Das heißt, eigentlich hat das Informationszeitalter – wiederum nach Bild- und Google-Logik – schon 2001 begonnen. Damals toppte der Mail-Wurm Anna Kournikova die hübsche Tennisspielerin. Und wenn ein Stück digitales Ungeziefer mehr Aufmerksamkeit erregt als eine schöne Frau, dann ist das ein untrügliches Zeichen für die Zeitenwende.
Ein bisschen ist es ja auch schade um die gute alte Zeit. Manches nämlich konnte nicht in die neue hinüber gerettet werden.
Der altertümliche Hacker beispielsweise. Dass es sich bei dem um einen “Weinbergarbeiter” handelte, wissen nicht einmal die Enzyklopädisten der TCP/IP-basierten Aufklärung bei der Wikipedia. Sowas findet sich nur noch in Legacy-Lexika aus Papier.

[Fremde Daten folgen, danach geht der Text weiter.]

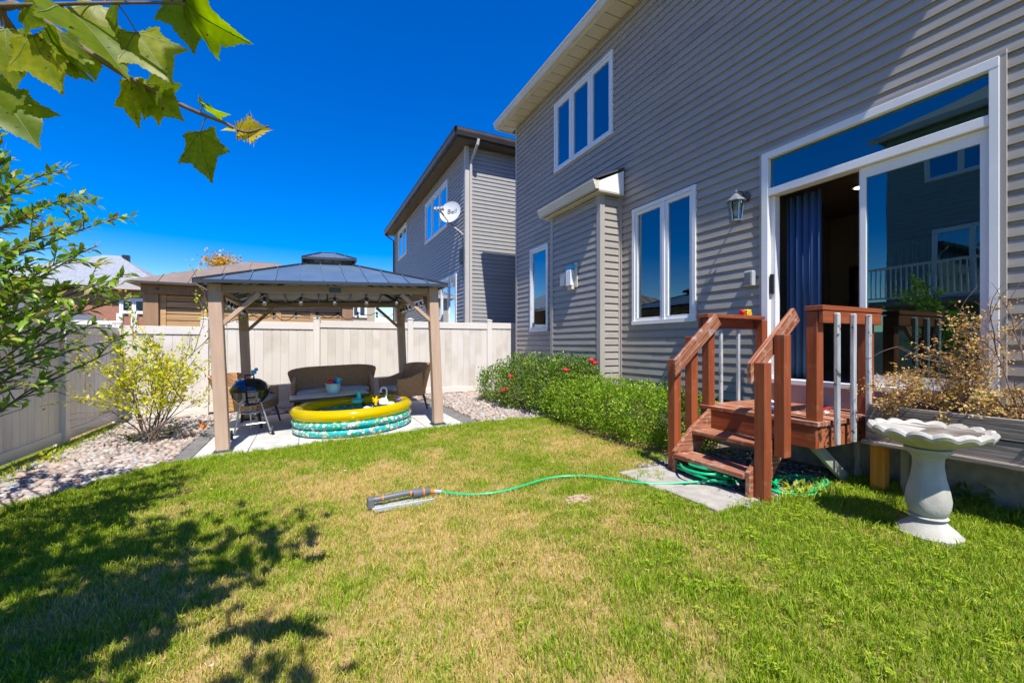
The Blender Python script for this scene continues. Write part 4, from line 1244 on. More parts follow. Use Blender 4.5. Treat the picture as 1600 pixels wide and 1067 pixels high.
m = MB(); m.box((NX - 0.024, NY1 - 0.1, 0.3), (NX + 0.003, NY1, NZ1 - 0.003)); m.build('corner_trim', m_ntrim, nh)
m = MB(); m.box((3.78, NY - 0.36, NZ1), (NX1, NY + 0.02, NZ1 + 0.03)); m.box((3.78, NY + 0.0205, NZ1), (NX + 0.02, NY1 + 0.35, NZ1 + 0.03)); m.build('soffit', m_nsoffit, nh)
m = MB(); m.box((3.76, NY - 0.38, NZ1 - 0.01), (3.78, NY1 + 0.37, NZ1 + 0.24)); m.box((3.7805, NY - 0.38, NZ1 - 0.01), (NX1, NY - 0.36, NZ1 + 0.24)); m.build('fascia', m_brown, nh)
gutter('gutter', 3.759, NY - 0.38, NY1 + 0.4, NZ1 + 0.05, NZ1 + 0.24, 0.12, m_brown, nh)
m = MB(); m.prism([(3.70, NY - 0.382, NZ1 + 0.05), (3.70, NY - 0.46, NZ1 + 0.05), (3.70, NY - 0.50, NZ1 + 0.16), (3.70, NY - 0.50, NZ1 + 0.24), (3.70, NY - 0.382, NZ1 + 0.24)], (10, 0, 0)); m.build('gutter', m_brown, nh)
m = MB(); x0, x1, y0, y1, ze = 3.64, NX1 + 0.5, NY - 0.5, NY1 + 0.5, NZ1 + 0.25; xr = (x0 + x1) / 2
m.add([(x0, y0, ze), (x1, y0, ze), (x1, y1, ze), (x0, y1, ze), (xr, y0 + 5, ze + 1.6), (xr, y1 - 5, ze + 1.6)], [(0, 1, 4), (1, 2, 5, 4), (2, 3, 5), (3, 0, 4, 5), (3, 2, 1, 0)]); m.build('roof', m_shingle, nh)
m = MB(); yd = NY - 0.07
m.tube([(NX + 0.22, NY - 0.44, NZ1 + 0.05), (NX + 0.20, NY - 0.42, NZ1 - 0.10), (NX + 0.13, yd - 0.03, NZ1 - 0.45), (NX + 0.13, yd, NZ1 - 0.62), (NX + 0.13, yd, 0.5)], [0.048] * 5, 4); m.build('downspout', m_ntrim, nh, smooth=20)
m = MB(); m.tube([(3.70, NY1 + 0.36, NZ1 + 0.05), (NX - 0.06, NY1 - 0.05, NZ1 - 0.35), (NX - 0.06, NY1 - 0.05, 0.5)], 0.045, 4); m.build('downspout', m_brown, nh)
window(nh, PN, 13.25, 16.15, 5.18, 6.72, [14.2, 15.2], m_white, m_nwin, sash=0.04, jamb=0.09, curtains=[(13.4, 14.1, m_sheer)])
window(nh, PN, 19.55, 21.5, 5.5, 6.95, [20.5], m_white, m_nwin, sash=0.04, jamb=0.09)
window(nh, PN, 12.35, 14.9, 0.5, 3.52, [13.2, 14.0], m_white, m_nwin, sash=0.06, jamb=0.09, curtains=[(13.3, 13.6, m_curtain)])
# satellite dish on the neighbour's corner
dish = empty('satellite_dish', (NX, 11.75, 4.55), 'pale grey satellite dish with dark lettering on the neighbouring house', 'satellite dish')
dc = Vector((NX - 0.34, 11.93, 5.22)); dn = Vector((-0.62, -0.72, 0.30)).normalized()
zq = dn.to_track_quat('Z', 'Y').to_matrix().to_4x4()
sx = Vector((0.76, -0.65, 0)).normalized(); up = dn.cross(sx).normalized()
if up.z < 0: up = -up
TD = Matrix(((sx.x, up.x, dn.x, dc.x), (sx.y, up.y, dn.y, dc.y), (sx.z, up.z, dn.z, dc.z), (0, 0, 0, 1)))
m = MB(); prof = [(0.0005, -0.055)] + [(0.33 * k / 7, -0.055 + 0.075 * (k / 7) ** 2) for k in range(1, 8)] + [(0.335, 0.024), (0.33, 0.012)] + [(0.33 * k / 7, -0.07 + 0.075 * (k / 7) ** 2) for k in range(6, 0, -1)] + [(0.0005, -0.07)]
m.lathe(prof, (0, 0, 0), 32, T=TD @ Matrix.Diagonal((0.96, 1.06, 1, 1))); m.build('reflector', m_dish, dish, smooth=50)
fc = bpy.data.curves.new('lettering', 'FONT'); fc.body = 'Bell'; fc.size = 0.21; fc.extrude = 0.002; fc.align_x = 'CENTER'; fc.align_y = 'CENTER'
fo = bpy.data.objects.new('lettering', fc); bpy.context.view_layer.update()
COL.objects.link(fo); dg = bpy.context.evaluated_depsgraph_get(); fme = bpy.data.meshes.new_from_object(fo.evaluated_get(dg)); bpy.data.objects.remove(fo)
fme.materials.clear(); fme.materials.append(m_ink)
for v in fme.vertices: v.co.z += -0.055 + 0.075 * min(1, (v.co.x ** 2 + (v.co.y + 0.04) ** 2) / 0.108) + 0.006
place('lettering', fme, TD @ Matrix.Translation((0.03, 0.04, 0)), dish)
m = MB(); bot = TD @ Vector((0, -0.34, 0.0)); tip = TD @ Vector((-0.16, -0.18, 0.42))
m.bar(bot, tip, 0.035, 0.05); m.build('feed_arm', m_dish, dish)
m = MB()
for k in (-0.10, 0.0, 0.10): p = tip + sx * k + up * 0.02; m.tube([p + dn * 0.05, p - dn * 0.08], [0.04, 0.032], 10)
m.bar(tip - sx * 0.13, tip + sx * 0.13, 0.05, 0.06); m.build('receiver', m_lightgrey, dish)
m = MB(); m.tube([TD @ Vector((0, -0.1, -0.06)), TD @ Vector((0.02, -0.36, -0.10)), (NX - 0.09, 11.75, 4.62), (NX - 0.02, 11.74, 4.55)], 0.022, 8); m.build('mast', m_ntrim, dish, smooth=50)
m = MB(); m.tube([TD @ Vector((0, -0.33, -0.02)), (NX - 0.20, 11.85, 4.75), (NX - 0.04, 11.72, 4.42), (NX - 0.025, 11.70, 4.1), (NX - 0.03, 11.72, 3.9), (NX - 0.03, 11.7, 3.2)], 0.010, 6); m.build('cable', m_black, dish)
m = MB(); m.box((NX - 0.10, 11.66, 3.72), (NX - 0.012, 11.86, 4.12)); m.build('cable_box', m_darkmetal, dish, bevel=0.006)

# ------------------------------------------------------------------ wooden pavilion beyond the fence
pv = empty('pavilion', (-1.0, 13, 0), 'honey cedar garden pavilion with louvred panels and brown metal roof', 'pavilion')
PX0, PX1, PY0, PY1 = -2.98, 0.92, 11.5, 14.6
for k, (x, y) in enumerate(((PX0, PY0), (PX1, PY0), (PX0, PY1), (PX1, PY1))):
    m = MB(); m.box((x - 0.13, y - 0.13, -0.1), (x + 0.13, y + 0.13, 2.42)); m.build('post', m_pavdark, pv, bevel=0.006)
m = MB(); m.box((PX0 - 0.16, PY0 - 0.15, 2.42), (PX1 + 0.16, PY0 - 0.02, 2.62)); m.box((PX0 - 0.16, PY1 - 0.02, 2.42), (PX1 + 0.16, PY1 + 0.15, 2.62)); m.box((PX0 - 0.16, PY0 - 0.0195, 2.42), (PX0 - 0.03, PY1 - 0.0205, 2.62)); m.box((PX1 + 0.03, PY0 - 0.0195, 2.42), (PX1 + 0.16, PY1 - 0.0205, 2.62)); m.build('beam', m_pavdark, pv)
nb = 5; xa, xb = PX0 + 0.13, PX1 - 0.13
for k in range(nb):
    s, e = xa + (xb - xa) * k / nb, xa + (xb - xa) * (k + 1) / nb
    m = MB(); m.box((s, PY0 - 0.05, 0.2), (s + 0.11, PY0 + 0.03, 2.415)); m.build('stile', m_pavwood, pv)
    for j in range(15):
        z = 0.35 + j * 0.138
        if z < 1.3: continue
        m = MB(); m.box((s + 0.112, PY0 - 0.03, z + 0.004), (e - 0.002, PY0 + 0.0, z + 0.126)); m.build('slat', m_pavwood, pv, bevel=0.004)
m = MB(); m.box((xa, PY0 + 0.05, 0.2), (xb, PY0 + 0.08, 1.3)); m.build('lower_panel', m_pavwood, pv)
m = MB(); m.box((PX0 - 0.2, PY1 - 0.03, 0.2), (PX1 + 0.1, PY1 - 0.01, 2.41)); m.box((PX0 - 0.02, PY0 + 0.1, 0.2), (PX0 + 0.01, PY1 - 0.1, 2.41)); m.box((PX1 - 0.01, PY0 + 0.1, 0.2), (PX1 + 0.02, PY1 - 0.1, 2.41)); m.build('wall_panel', m_pavdark, pv)
ex0, ex1, ey0, ey1, ez = PX0 - 0.33, PX1 + 0.33, PY0 - 0.35, PY1 + 0.35, 2.66
cx_, cy_ = (ex0 + ex1) / 2, (ey0 + ey1) / 2; tz = 3.46; hw = 0.35
rf = MB(); rf.box((ex0, ey0, ez - 0.05), (ex1, ey1, ez - 0.004)); rf = rf.build('roof', m_brown, pv)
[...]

Ebenfalls auf der Roten Liste der gefährdeten Wörter steht die “Gebrauchstauglichkeit”: “Die Gebrauchstauglichkeit (Usability) spielt… eine entscheidende Rolle”, heißt es in einer Pressemitteilung vom 21.7. dieses Jahres.
“explido im europäischen Start-Team der Google Conversion Professionals”, ist sie überschrieben. “explido” seht dabei nicht in Versalien. Nicht einmal der erste Buchstabe ist einer. – Ja, wer so radebricht, der muss auch wunderbare Begriffe einenglischen.
Dabei ist “Gebrauchstauglichkeit” ein gar prächtiger Begriff, geradezu ein Manifest des Arbeitsethos. Für Webseiten-Zusammen-Klicker erklärt: Was eine geringe Usability aufweist, das taugt nichts. Genauso wenig wie jemand, der eine solche Arbeit abliefert.